Изменить размер шрифта - +
Эта символика держится идеей взаимообратимости мгновения и вечности в родовом понятии времени как предела становления. «Отклик» мудреца в китайской традиции действен на все времена именно потому, что он «соответствует моменту». Оттого же даосскому мудрецу нет нужды заниматься гаданием. Он живет мгновением, несущим в себе вечность сна. Универсализм ритуально-магического действия влечет за собой отрицание непосредственной связи причины и следствия, что является подлинной основой философемы следа как реальности протознака – сверхтекучей, но именно поэтому неуничтожимой. Реальность как «след» в даосизме – это тот самый голос, который звучит, когда смолкают уста.
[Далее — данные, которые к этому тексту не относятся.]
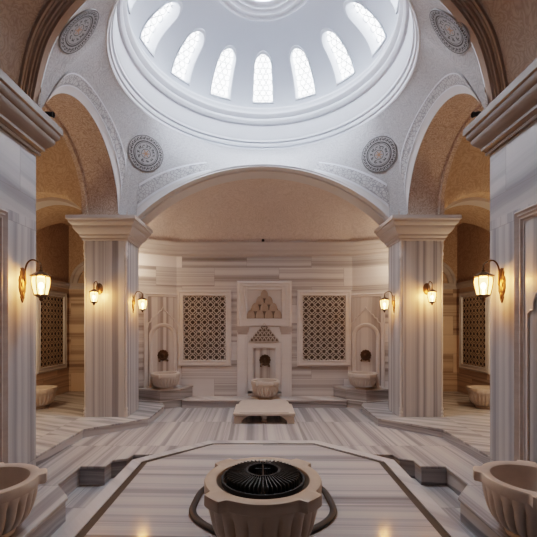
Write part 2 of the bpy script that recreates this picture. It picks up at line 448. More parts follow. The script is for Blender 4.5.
# apse half-dome
def along(poly, t):
    L = [ (Vector(poly[i+1])-Vector(poly[i])).length for i in range(len(poly)-1)]
    d = t*sum(L)
    for i,l in enumerate(L):
        if d <= l or i == len(L)-1: return Vector(poly[i]).lerp(Vector(poly[i+1]), min(1,d/l))
        d -= l
pw = [(-2.60,7.35),(-2.70,7.9),(-1.95+XC,WY-.03),(1.95+XC,WY-.03),(2.70,7.9),(2.60,7.35)]
loops = []
for j in range(17):
    s = j/16*pi/2; L = []
    for k,a in enumerate(arcF):
        b_ = along(pw, k/64); A = Vector((RF*1.005*sin(a), YB-.03, ZF+RF*1.005*cos(a)))
        u = 1-cos(s); w = sin(s)
        L.append((b_.x+(A.x-b_.x)*u, b_.y+(A.y-b_.y)*u, 3.44+(max(A.z,3.5)-3.44)*w))
    loops.append(L)
struct(B().loft(loops, False).build('ceiling_apse', M_apse, smooth=60))
# side arches
YS, RS, ZS, XS = 5.45, 1.22, 3.58, 2.6
for sgn, nm in ((-1,'ceiling_arch_left'),(1,'ceiling_arch_right')):
    aa = [radians(-6)+radians(163)*k/64 for k in range(65)]
    def rg(R_,x_): return [(sgn*x_, YS+R_*cos(a), ZS+R_*sin(a)) for a in aa]
    struct(B().loft([rg(RS,XS),rg(RS,3.18)], False).build(nm, M_soff, smooth=60))
    struct(B().loft([rg(RS,3.13),rg(RS-.05,3.14),rg(RS-.05,3.21),rg(RS+.12,3.23)], False).build('trim_13' if sgn<0 else 'trim_14', M_soff, smooth=30))
    # masonry above the far pillar
    o = B().box(*( (-3.28,-2.45) if sgn<0 else (2.45,3.28) ), 6.72, 7.3, 3.45, 4.2)
    struct(o.build('wall_spandrel_left' if sgn<0 else 'wall_spandrel_right', M_soff))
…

Говорить о реальности как следе означает, стало быть, говорить о временном характере бытия. Области следа принадлежат все понятия, выражающие экзистенциальный разрыв: ожидание, терпение, беспокойство, доверие, утрата и т. д. В свете временной длительности настоящее переживается в контексте потери и предвосхищения, знаки же получают функцию сокрытия, стирания, помрачения: «перемены дао» принципиально сокровенны. Они исчезают, даже прежде чем обретут зримый образ! У теоретика поэзии IX в. Сыкун Ту мы встречаем примечательное суждение о природе бытия-следа: «Вот подлинный след: воистину, познать его нельзя. Образ идеи только хочет родиться, а превращения уже творят новые чудеса!» Даосский мудрец живет «впереди себя»; он живет экстатической устремленностью в неведомое (даосской «идеей»), которая предвосхищает всякое творчество, но не переходит в его продукты. Недаром в трактате «Хуай Нань-цзы» начало всего сущего описывается как «всеобщее возбуждение, не прорывающееся наружу». Это поистине самозабвенная устремленность. Внушаемая ею идея Вечного Отсутствия противостоит идеалистическому мотиву воспоминания неизменных образцов, которые всегда даны нам как присутствие, как настоящее. Жизненной позиции даосов близка ироническая исповедь чаньского. наставника: «Десять лет я не мог вернуться, а теперь забыл, откуда пришел!»

В даосской философии мы имеем дело с образом чистой текучести времени. Иначе говоря, в ней не время является формой развертывания системы понятий (как, например, в гегелевской феноменологии духа), а, наоборот, понятия выражают временную длительность. Даосской концепции вовсе не существует, и даосы говорят «наобум», «просто так», влекомые неизвестно куда их «идеей». Но все их слова – зов одного и того же; зов бесконечно разнообразного, не имеющего логической формы, всеобъятного потока «без начала и конца», «без правил и меры». В этом потоке полнейшая анонимность «потерянного следа» и совершенная интимность чистого дыхания сосуществуют вне субъектно-объектного дуализма, вне исключительного метафизического порядка, предрешающего самоотчуждение, «грехопадение» духа в темной и слепой стихии «беспорядка».

Чжуан-цзы не приемлет отстраненности репрезентативного мышления, которое представляет нам вещи. Сами понятия «картина мира», «мировоззрение», «представление» и т. п. применительно к его творчеству, строго говоря, незаконны. Но даосский философ не требует капитуляции мысли. Признавая существование Границы прежде появления самих вещей, он дает пищу работе мысли, неизбежно прокладывающей себе путь через игру оппозиций. Однако текучесть этой границы не позволяет разуму сделать ее предметом рассуждения. Она внушает лишь идею некоего разрыва, перехода, «переноса этого» (слова Чжуан-цзы), переноса, свершающегося вне метафизических оппозиций.

В этом пункте даосская философия предстает радикальной переоценкой мифа и его апологией на новом уровне. Исторически наблюдаемый миф устанавливает смысл существования в священных парадигмах, но делает это посредством конкретных образов – дубликатов естественных явлений.